Trump and the rise of protectionism in the West

Trump and the rise of protectionism in the West

President-elect Donald Trump’s promise to throw up barriers to Asian imports is impractical, and is unlikely to destroy the rules-based system of international trade

Trump and the rise of protectionism in the West

As he rattled through the US’ hollowed-out blue-collar communities on his way to the presidency, Donald Trump reserved some of his most emotive language for his attacks on China. “We can’t continue to allow China to rape our country, and that’s what they’re doing,” he told a rally in May. Trump has long said Beijing should be censured for “manipulating” its currency to boost the competitiveness of its exports and to undermine the US’ manufacturing base.

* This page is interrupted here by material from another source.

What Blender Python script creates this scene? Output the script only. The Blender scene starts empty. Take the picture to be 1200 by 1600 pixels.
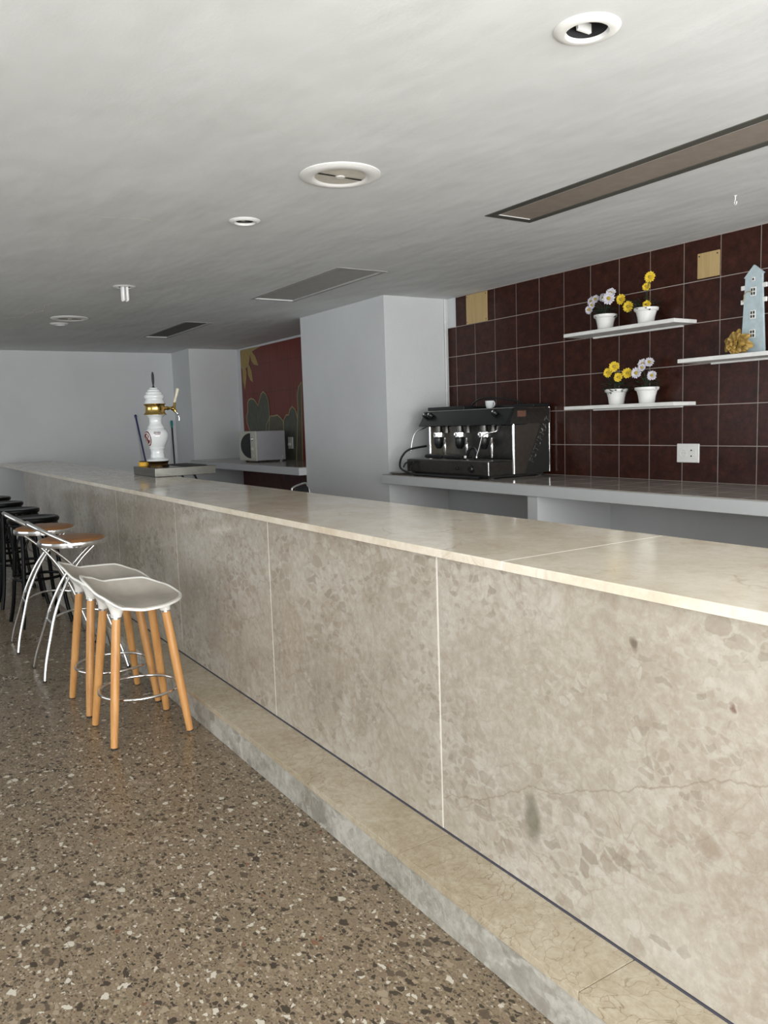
import bpy, bmesh, math, random
from mathutils import Vector, Matrix
random.seed(7)
PI = math.pi
SC = bpy.context.scene
COL = SC.collection

# ------------------------------------------------------------------ camera, light, exposure
CAM = Vector((0, 0, 1.5))
RT = Vector((-0.5408, -0.8405, -0.0320)); FW = Vector((0, 0, 0))
_f, _y, _p, _r = 1245.0, -0.571637856, 0.112385194, -0.0320008
FW = Vector((math.cos(_y)*math.cos(_p), math.sin(_y)*math.cos(_p), -math.sin(_p)))
_rt = FW.cross(Vector((0, 0, 1))).normalized(); _up = _rt.cross(FW)
RT = _rt*math.cos(_r) + _up*math.sin(_r)
UP = -_rt*math.sin(_r) + _up*math.cos(_r)
cd = bpy.data.cameras.new('camera'); cam = bpy.data.objects.new('camera', cd); COL.objects.link(cam)
cd.sensor_fit = 'VERTICAL'; cd.sensor_height = 36.0; cd.sensor_width = 36.0
cd.lens = _f/1600*36.0; cd.clip_start = .05
M = Matrix((RT, UP, -FW)).transposed().to_4x4(); M.translation = CAM
cam.matrix_world = M
SC.camera = cam

w = bpy.data.worlds.new('world'); SC.world = w; w.use_nodes = True
w.node_tree.nodes['Background'].inputs[0].default_value = (.80, .90, 1.0, 1)
w.node_tree.nodes['Background'].inputs[1].default_value = 1.0

def area(name, loc, direction, sx, sy, power, color):
    d = bpy.data.lights.new(name, 'AREA'); d.shape = 'RECTANGLE'; d.size = sx; d.size_y = sy
    d.energy = power; d.color = color
    o = bpy.data.objects.new(name, d); COL.objects.link(o)
    o.location = loc
    o.rotation_euler = Vector(direction).to_track_quat('-Z', 'Y').to_euler()
    return o
# daylight through the shopfront glazing behind the camera and through the side window of the room
area('shopfront_daylight', (-1.96, -1.0, 1.35), (1, 0, 0.0), 6.6, 2.1, 235, (1.0, .995, .98))
area('shopfront_ceiling_fill', (-1.94, -1.0, .75), (1, 0, 1.0), 6.6, .9, 155, (1.0, .99, .97))  # unseen upward lamp added to brighten the near ceiling
area('side_window_daylight', (0.0, 3.36, 1.5), (0, -1, 0), 2.9, 1.85, 70, (.97, .99, 1.0))

area('far_side_fill', (6.6, 3.36, 1.5), (0, -1, -.05), 3.9, 1.85, 30, (.96, .985, 1.0))  # unseen fill lamp added to brighten the far end of the room

SC.view_settings.view_transform = 'Standard'
SC.view_settings.look = 'None'
SC.view_settings.exposure = 0.28
SC.view_settings.gamma = 1.0
SC.view_settings.use_curve_mapping = False

# ------------------------------------------------------------------ node helpers
def new_mat(name):
    m = bpy.data.materials.new(name); m.use_nodes = True
    nt = m.node_tree; b = nt.nodes['Principled BSDF']
    return m, nt, b
def N(nt, t, **kw):
    n = nt.nodes.new(t)
    for k, v in kw.items():
        if k in n.inputs.keys() if hasattr(n.inputs, 'keys') else False: n.inputs[k].default_value = v
        else: setattr(n, k, v)
    return n
def L(nt, a, b): nt.links.new(a, b)
def coord(nt, scale=(1, 1, 1), kind='Object', rot=(0, 0, 0)):
    tc = nt.nodes.new('ShaderNodeTexCoord'); mp = nt.nodes.new('ShaderNodeMapping')
    mp.inputs['Scale'].default_value = scale; mp.inputs['Rotation'].default_value = rot
    L(nt, tc.outputs[kind], mp.inputs['Vector']); return mp.outputs[0]
def noise(nt, vec, scale, detail=4, rough=.55, dist=0):
    n = nt.nodes.new('ShaderNodeTexNoise'); n.inputs['Scale'].default_value = scale
    n.inputs['Detail'].default_value = detail; n.inputs['Roughness'].default_value = rough
    n.inputs['Distortion'].default_value = dist
    L(nt, vec, n.inputs['Vector']); return n
def voro(nt, vec, scale, feature='F1', rnd=1.0):
    n = nt.nodes.new('ShaderNodeTexVoronoi'); n.feature = feature
    n.inputs['Scale'].default_value = scale; n.inputs['Randomness'].default_value = rnd
    L(nt, vec, n.inputs['Vector']); return n
def ramp(nt, fac, stops, interp='LINEAR'):
    r = nt.nodes.new('ShaderNodeValToRGB'); r.color_ramp.interpolation = interp
    el = r.color_ramp.elements
    while len(el) < len(stops): el.new(.5)
    for e, (p, c) in zip(el, stops):
        e.position = p
        e.color = (c, c, c, 1) if isinstance(c, (int, float)) else (*c, 1)
    L(nt, fac, r.inputs[0]); return r
def mix(nt, fac, a, b, mode='MIX'):
    m = nt.nodes.new('ShaderNodeMix'); m.data_type = 'RGBA'; m.blend_type = mode
    for sock, v in ((m.inputs[0], fac), (m.inputs[6], a), (m.inputs[7], b)):
        if isinstance(v, (int, float)): sock.default_value = v
        elif isinstance(v, tuple): sock.default_value = (*v, 1)
        else: L(nt, v, sock)
    return m.outputs[2]
def math_(nt, op, a, b=None):
    m = nt.nodes.new('ShaderNodeMath'); m.operation = op
    for i, v in enumerate((a, b)):
        if v is None: continue
        if isinstance(v, (int, float)): m.inputs[i].default_value = v
        else: L(nt, v, m.inputs[i])
    return m.outputs[0]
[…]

Protectionism, and a roll-back of the system of unfettered free trade was not just a feature of Trump’s campaign, but has reverberated in populist rhetoric throughout the West. This has prompted a degree of panic within the international community over the survival of the rules-based system of international trade that has been the underpinning of global cooperation since the end of the Cold War.

The impact on Asia

The debate has particular resonance in Asia, where many countries have used trade as the foundation of their development, and depend on the functioning of the system for their continued growth.

Haoliang Xu, assistant secretary-general of the United Nations, who oversees development in Asia-Pacific, says that it will not be easy to unwind decades of progress towards a rules-based system of international trade.

“We know that trade has done wonders for economic growth and job creation in Asia-Pacific. Many countries in Asia-Pacific are dependent on trade for their growth, for their jobs, their revenue,” he says. “Countries like Bangladesh, Vietnam, China, India, which are trying to move towards higher-level manufacturing sectors, these countries will definitely advocate for the continuation of the open, fair, rule-based trading system… I think the impact of US domestic politics will, to say the least, take time to be seen and felt.”

Impact on consumers

In November, the OECD warned that the protectionist rhetoric in developed and developing countries could put a drag on economic growth, with knock-on effects for employment. Before the election, a report from the Peterson Institute, a think-tank, warned that the impact of Trump’s proposed protectionist policies could be a tit-for-tat trade war that could cost 4 million US jobs.

“I think we also should recognise that fair trade benefits consumers. Protectionism increases the costs for consumers,” Xu says. “It will create a lose-lose situation. Rather than a fair trade system, which is win-win for consumers.”

Protectionism can create short-term benefits – for example by spurring investment into industries that replace imports that have been made uncompetitive by tariffs – “But we know that these are not the most efficient use of economic resources,” Xu says. “So it may not sustain over the long term. I think in the long run economic common sense will prevail.”

Mark Cliffe, chief economist of ING, the investment bank, agrees. “I think in the end, politicians will recognise that they have to deliver on growth,” he says. There could be some shift towards insular policies in response to populism, but pragmatism is likely to win out in the end.

“We won’t be always be moving in a straight line, and there may be some localised reversals, shall we say,” Cliffe says. “But I think in the end politicians will come to recognise that they need trade, they need investment, and that being purely inward-looking isn’t the route to success.”